STATED PROBLEM
Set aside the pictures and output only the lines from the one containing "Build this scene" up to and including the one containing "a = np.asarray(a, float);".

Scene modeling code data

•••

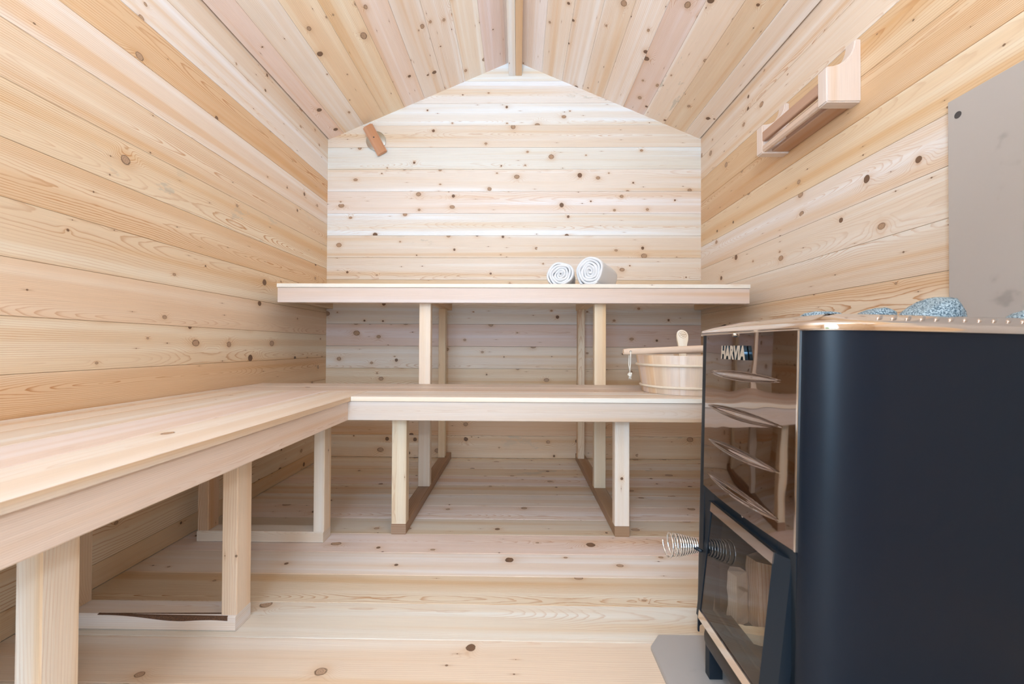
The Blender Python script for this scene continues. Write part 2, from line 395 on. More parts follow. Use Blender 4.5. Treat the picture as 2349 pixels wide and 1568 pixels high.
# front wall behind the camera with the open doorway
DX0, DX1, DZ = -.78, .02, 1.95
bm = new_bm()
k = 0
while k*P < ZA-.01:
    z0, z1 = k*P+GAP, min((k+1)*P, ZA)-GAP
    zm = min(z1, ZA-.002); xl0, xl1 = xa(z0, -1), xa(zm, -1); xr0, xr1 = xa(z0, 1), xa(zm, 1)
    t = jit(TT)
    if z0 < DZ:
        board(bm, (DX0, YF, z0), (-1, 0, 0), (0, 0, 1), 1, z1-z0, .02, t, cut1=(DX0-xl0, DX0-xl1))
        board(bm, (XR, YF, z0), (-1, 0, 0), (0, 0, 1), 1, z1-z0, .02, t, cut0=(XR-xr0, XR-xr1), cut1=(XR-DX1, XR-DX1))
    else:
        board(bm, (XR, YF, z0), (-1, 0, 0), (0, 0, 1), 1, z1-z0, .02, t, cut0=(XR-xr0, XR-xr1), cut1=(XR-xl0, XR-xl1))
    k += 1
struct(obj('wall_front', bm, WOOD), 'front wall around the open doorway', 'wall')
bm = new_bm()
lumber(bm, DX0-.03, DX0+.02, YF-.06, YF+.02, 0, DZ+.05, 'z', TP); lumber(bm, DX1-.02, DX1+.03, YF-.06, YF+.02, 0, DZ+.05, 'z', TP)
lumber(bm, DX0-.03, DX1+.03, YF-.06, YF+.02, DZ+.05, DZ+.10, 'x', TP)
struct(obj('door_1', bm, CLEAR), 'cedar frame of the open doorway', 'door')

# ridge beam: two boards side by side under the ridge
bm = new_bm()
lumber(bm, -.0637, -.0212, YF, YB-.002, 2.340, 2.427, 'y', TW, .0015)
lumber(bm, -.0204, .0166, YF, YB-.002, 2.340, 2.427, 'y', TO, .0015)
struct(obj('trim_1', bm, CLEAR), 'doubled ridge beam under the ceiling', 'beam')

# ------------------------------------------------------------------ benches
ZD, TD = .5065, .0165
LG = TP
tb = thing('tiered_bench', 'two-tier pale cedar bench across the back wall on ladder-like supports', 'bench', (-.03, 2.0, 0))
# lower seat
yf = 1.428; dw = (1.912-yf)/3
for i in range(3):
    x0 = -.572 if i == 0 else XL+.004
    t = [(.74, .62, .52), (.73, .59, .49), (.76, .62, .51)][i]; bm = new_bm()
    y0 = yf+i*dw+.0008; y1 = yf+(i+1)*dw-.0008
    board(bm, (x0, y0, ZD), (1, 0, 0), (0, 1, 0), XR-.004-x0, y1-y0, TD, jit(t), .002, edge=(.90, .84, .76) if i == 0 else None)
    o = obj('seat_board', bm, CLEAR, tb)
    if i == 0: o['label'] = 'front seat board with a bleached edge'
# white edge on the seat front
lum('front_board', tb, (-.583, XR-.004, 1.433, 1.470, .4235, ZD-TD-.0005), 'x', (.69, .575, .48), CLEAR)
# upper seat
ZU = .9595
for i in range(4):
    x0, x1 = (-1.0866, 1.0290) if i == 0 else (XL+.004, XR-.004)
    if i == 0: x0, x1 = -1.0866, 1.0290
    y0 = 1.865+i*.1655+.0008; y1 = 1.865+(i+1)*.1655-.0008; y1 = min(y1, YB-.02)
    bm = new_bm(); board(bm, (x0, y0, ZU), (1, 0, 0), (0, 1, 0), x1-x0, y1-y0, TD+.001, jit([TW, TP, TT, TT][i]), .002, edge=(.90, .84, .76) if i == 0 else None)
    obj('seat_board', bm, CLEAR, tb)
lum('front_board', tb, (-1.0846, 1.0270, 1.870, 1.907, .8735, ZU-TD-.0015), 'x', (.74, .60, .52), CLEAR)
for (xa_, xb_) in ((-.454, -.401), (.3495, .4022)):
    lum('floor_runner', tb, (xa_, xb_, 1.5095, YB-.02, .0005, .038), 'y', (.40, .25, .15))
    lum('leg', tb, (xa_, xb_, 1.510, 1.550, .0385, ZD-TD-.0005), 'z', [TT, TP][xa_ > 0], CLEAR)
    lum('leg', tb, (xa_, xb_, 1.9150, 1.954, .0385, ZU-TD-.0020), 'z', [TP, TT][xa_ > 0], CLEAR)
    lum('leg', tb, (xa_-.004, xb_-.018, 2.410, 2.463, .0385, .895), 'z', TT, WOOD)
    lum('cross_rail', tb, (xa_, xb_, 1.955, YB-.02, .896, .9400), 'y', TT, CLEAR)
    lum('cross_rail', tb, (xa_, xb_, 1.551, 1.9135, .4500, .4890), 'y', TT, CLEAR)
lum('wall_cleat', tb, (XL+.001, XL+.041, 2.03, YB-.002, .905, .9405), 'y', TT, CLEAR)
lum('wall_cleat', tb, (XR-.041, XR-.001, 2.03, YB-.002, .905, .9405), 'y', TT, CLEAR)

sb = thing('side_bench', 'long low cedar bench along the left wall meeting the back bench', 'bench', (-.88, .7, 0))
xs = [XL+.004+(-.572-XL-.004)*i/4 for i in range(5)]
for i in range(4):
    bm = new_bm(); wv = xs[i+1]-xs[i]-.0016
    board(bm, (xs[i+1]-.0008, -.45, ZD), (0, 1, 0), (-1, 0, 0), (yf+dw-.0008)+.45, wv, TD, jit([(.76, .63, .52), (.74, .61, .50), (.73, .59, .50), (.77, .62, .49)][i]), .002)
    obj('seat_board', bm, CLEAR, sb)
lum('front_board', sb, (-.621, -.583, -.45, 1.4325, .4235, ZD-TD-.0005), 'y', TK, CLEAR)
for yy, tt in ((.580, TP), (.992, TT), (1.439, TP)):
    lum('leg', sb, (-.703, -.6655, yy, yy+.053, .0385, ZD-TD-.0005), 'z', tt, CLEAR)
    lum('leg', sb, (-1.106, -1.068, yy, yy+.053, .0385, ZD-TD-.0005), 'z', (.68, .48, .33), WOOD)
    o = lum('floor_runner', sb, (-1.106, -.667, yy-.002, yy+.055, .0005, .038), 'x', TP if yy != .992 else TW, CLEAR, .003)
    if yy == .992:
        BARK = simple('bark', (.13, .06, .03), .8, 0, .5, 300, .4)
        bm = bmesh.new(); top, bot = [], []
        n = 24
        for i in range(n+1):
            t = i/n; x = -.998+t*.312; h = .0135*min(1, t*1.5+.02)*(1-.2*math.sin(t*9))
            for arr, zz, yo in ((top, .0386, -.0005), (bot, .0386-h, -.0023)):
                arr.append(x)
            a = bm.verts.new((x, yy-.0026, .0384-h)); b_ = bm.verts.new((x, yy-.0026, .0366)); c = bm.verts.new((x, yy+.0010+.008*t, .0388)); d_ = bm.verts.new((x, yy+.006, .0375-h))
            if i:
                for q in range(4):
                    bm.faces.new((prev[q], prev[(q+1) % 4], (a, b_, c, d_)[(q+1) % 4], (a, b_, c, d_)[q]))
            else: bm.faces.new((a, b_, c, d_))
            prev = (a, b_, c, d_)
        bm.faces.new(prev[::-1])
        q = obj('bark_edge', bm, BARK, o); q['label'] = 'dark bark streak along the runner edge'

# ------------------------------------------------------------------ wall and floor plates
def plate_mat(name, col, rough):
    g = G(name); tc = g.n('ShaderNodeTexCoord')
    v = g.noise(tc.outputs['Object'], 3, .5, 9); v2 = g.noise(tc.outputs['Object'], 2, .5, 30)
    blot = g.m_('MULTIPLY', g.rng(v, .60, .68, 0, 1, True), g.rng(v2, .40, .60, .2, 1, True))
    c = g.mix(g.m_('MULTIPLY', blot, .45), (*col, 1), tuple([x*.42 for x in col])+(1,))
    g.bsdf(Base_Color=c, Roughness=rough); return g.m
CEM = plate_mat('grey_board', (.50, .455, .43), .42)
SCREW = simple('dark_screw', (.12, .12, .13), .4, .8)
CHROME = simple('chrome', (.80, .79, .78), .09, 1.0)
ZINC = simple('zinc', (.62, .64, .62), .25, 1.0)
t = thing('heat_shield', 'flat grey smudged heat shield panel on the right wall behind the heater', 'panel', (1.1, .7, .3))
bm = new_bm(); box(bm, 1.0945, 1.1005, .08, 1.0775, .10, 1.3065, .0012); obj('panel', bm, CEM, t)
for yy, zz in ((1.053, 1.262), (.12, 1.262), (1.053, .16), (.12, .16)):
    bm = new_bm(); tube(bm, [(1.0940, yy, zz), (1.1095, yy, zz)], .0085, 16); obj('spacer_bolt', bm, SCREW, t, 40)
bm = new_bm()
prism(bm, [(.3310, .9887), (.3016, .9511), (.3016, .22), (.331, .19), (1.05, .19), (1.05, .9887)], .0006, .010, lambda a, b, d: (a, b, d))
bmesh.ops.bevel(bm, geom=[e for e in bm.edges if abs(e.verts[0].co.z-e.verts[1].co.z) < .001 and e.verts[0].co.z > .009], offset=.0015, segments=2, affect='EDGES')
tag(obj('floor_plate', bm, plate_mat('grey_floor_plate', (.45, .41, .385), .5)), 'grey floor plate with clipped corner under the heater', 'plate')

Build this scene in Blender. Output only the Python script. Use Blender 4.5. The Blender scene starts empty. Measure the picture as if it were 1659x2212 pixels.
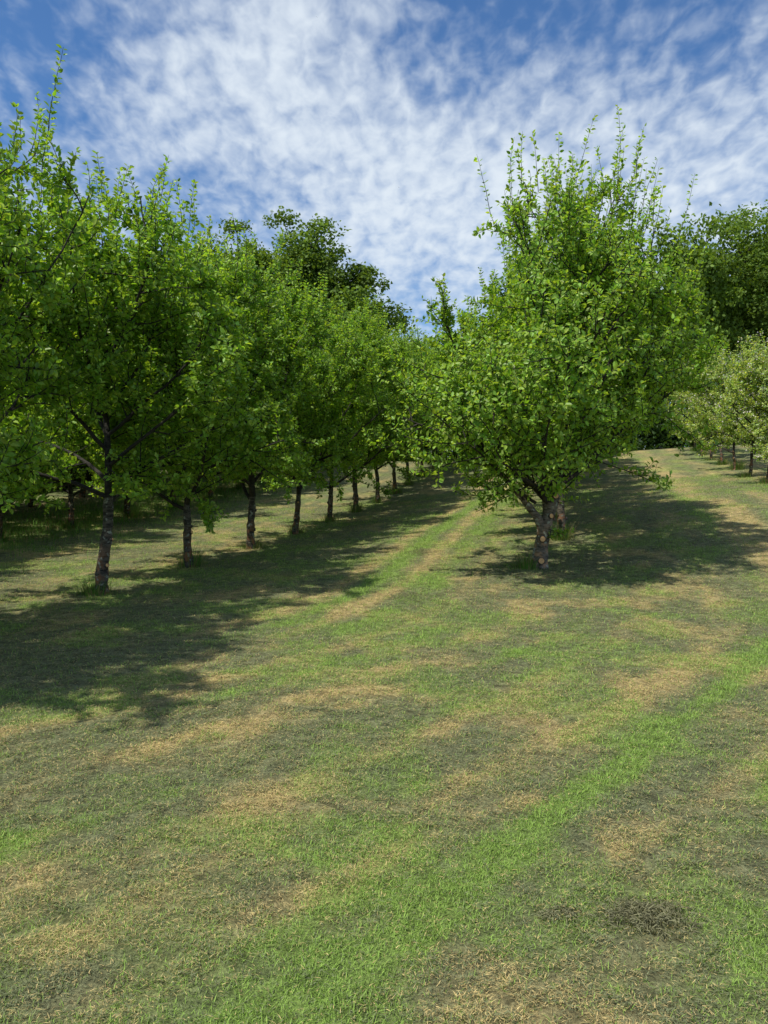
import bpy, math, numpy as np
C = bpy.context.scene.collection
V = np.array
def nrm(a):
    a = np.asarray(a, float); return a / (np.linalg.norm(a, axis=-1, keepdims=True) + 1e-9)

# ------------------------------------------------------------ noise
_g = np.random.default_rng(5).random((8, 256, 256))
def vn(x, y, k=0):
    x = np.asarray(x, float); y = np.asarray(y, float)
    xi = np.floor(x).astype(int); yi = np.floor(y).astype(int)
    fx = x - xi; fy = y - yi
    fx = fx*fx*(3-2*fx); fy = fy*fy*(3-2*fy)
    g = _g[k % 8]; a, b, c, d = xi & 255, (xi+1) & 255, yi & 255, (yi+1) & 255
    return (g[a, c]*(1-fx)+g[b, c]*fx)*(1-fy) + (g[a, d]*(1-fx)+g[b, d]*fx)*fy
def fbm(x, y, k=0, o=4):
    s = 0; w = .5; t = 0
    for i in range(o):
        s = s + w*vn(x*2**i+17*i, y*2**i+31*i, k+i); t += w; w *= .55
    return s/t
def sst(a, b, x):
    t = np.clip((x-a)/(b-a), 0, 1); return t*t*(3-2*t)

# ------------------------------------------------------------ terrain
_ty = np.linspace(-600, 900, 30001)
_tz = np.interp(_ty, [-600, 0, 10, 11, 13.5, 16, 18.6, 21.1, 23.65, 26.2, 28.7, 31.2, 33.8, 36.3, 38.8, 45, 60, 100, 900],
                [-2, 0, 0, .01, .08, .19, .29, .42, .58, .79, 1.03, 1.28, 1.6, 1.95, 2.25, 2.5, 2.9, 3.2, 3.4])
_k = np.hanning(41); _k /= _k.sum(); _tz = np.convolve(np.pad(_tz, 20, mode='edge'), _k, mode='valid')
def hz(x, y):
    x = np.asarray(x, float); y = np.asarray(y, float)
    z = np.interp(y, _ty, _tz)
    c = .08*sst(8, 20, y) - .02*sst(28, 40, y)
    z = z + c*np.clip(x-(.2364*y-6.4), 0, 22)
    z = z + .05*(vn(x*.35, y*.35, 2)-.5)*sst(3, 9, y) + .02*(vn(x*1.3, y*1.3, 3)-.5)
    return z
_gy = np.linspace(-50, 120, 3401)
_gt = .2364 + (.74-.2364)*(1-sst(5.5, 12.5, _gy)); _gt[_gy < 0] = .74
_gg = np.cumsum(_gt)*(_gy[1]-_gy[0]); _gg += .2364*20-np.interp(20, _gy, _gg)
def stripe(x, y):
    return x-np.interp(y, _gy, _gg)
def masks(x, y):
    s0 = stripe(x, y); far = sst(7, 10.5, y)
    s = s0 + .3*(1-.5*far)*(fbm(x*.6, y*.6, 1)-.5) + .2*(1-.3*far)*(fbm(x*3, y*3, 3)-.5)
    ga = lambda c, w: np.exp(-((s-c)/w)**2)
    n1 = fbm(s0*1.5+5, y*.6, 4); n2 = fbm(s0*1.8+9, y*.8+3, 6); n3 = fbm(x*5, y*5, 2, 3); n4 = fbm(x*1.7, y*1.7+8, 5)
    dry = (.95*ga(-.4, .22)*(1-far) + 1.05*ga(1.95, .2)*(1-.6*far) + .7*ga(3.3, .2) + .5*ga(4.3, .2) + .5*ga(.95, .15)*(1-far) + .5*ga(-1.5, .16)*(1-far) + .5*ga(5.6, .2))
    trk = (1.2*ga(-3.35, .14) + 1.1*ga(-2.45, .13) + .3*ga(-1.5, .15) + .75*ga(2.9, .3))*far*(.65+.7*sst(.35, .6, n1))
    dry = dry*(.2+1.0*sst(.38, .60, n1)) + .62*sst(.47, .62, n4)*sst(.3, .6, n1) + trk
    dry = np.clip(dry*(.15+1.6*n3) + .15*n3, 0, .92)
    grn = (.45*ga(.35, .16)*(1-far) + .85*ga(2.5, .14)*(1-.5*far) + .45*ga(5.0, .2) + .35*ga(-1.0, .14)*(1-far) + .35*ga(3.8, .13))
    grn = grn*(.1+1.1*sst(.42, .60, n2)) + .42*sst(.50, .64, fbm(x*1.4+4, y*1.4, 2)) + (1.0*ga(-2.9, .16) + .5*ga(-2.05, .2))*far
    grn = np.clip(grn*(.1+1.6*n3), 0, 1)
    grn = grn + .45*(1-sst(2.2, 4.6, y-.6*x))*sst(.38, .60, fbm(x*2+4, y*2, 5))
    grn = np.clip(grn, 0, .8)
    return dry, grn
CLIP = V([.190, .210, .112]); DRY = V([.52, .405, .185]); GRN = V([.235, .355, .075])
def gcol(x, y):
    d, g = masks(x, y)
    c = CLIP[None]*(1-d)[:, None] + DRY[None]*d[:, None]
    c = c*(1-g)[:, None] + GRN[None]*g[:, None]
    return c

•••

EXERCISE RESULT
Build this scene in Blender. Output only the Python script. Use Blender 4.5. The Blender scene starts empty. Measure the picture as if it were 1659x2212 pixels.
import bpy, math, numpy as np
C = bpy.context.scene.collection
V = np.array
def nrm(a):
    a = np.asarray(a, float); return a / (np.linalg.norm(a, axis=-1, keepdims=True) + 1e-9)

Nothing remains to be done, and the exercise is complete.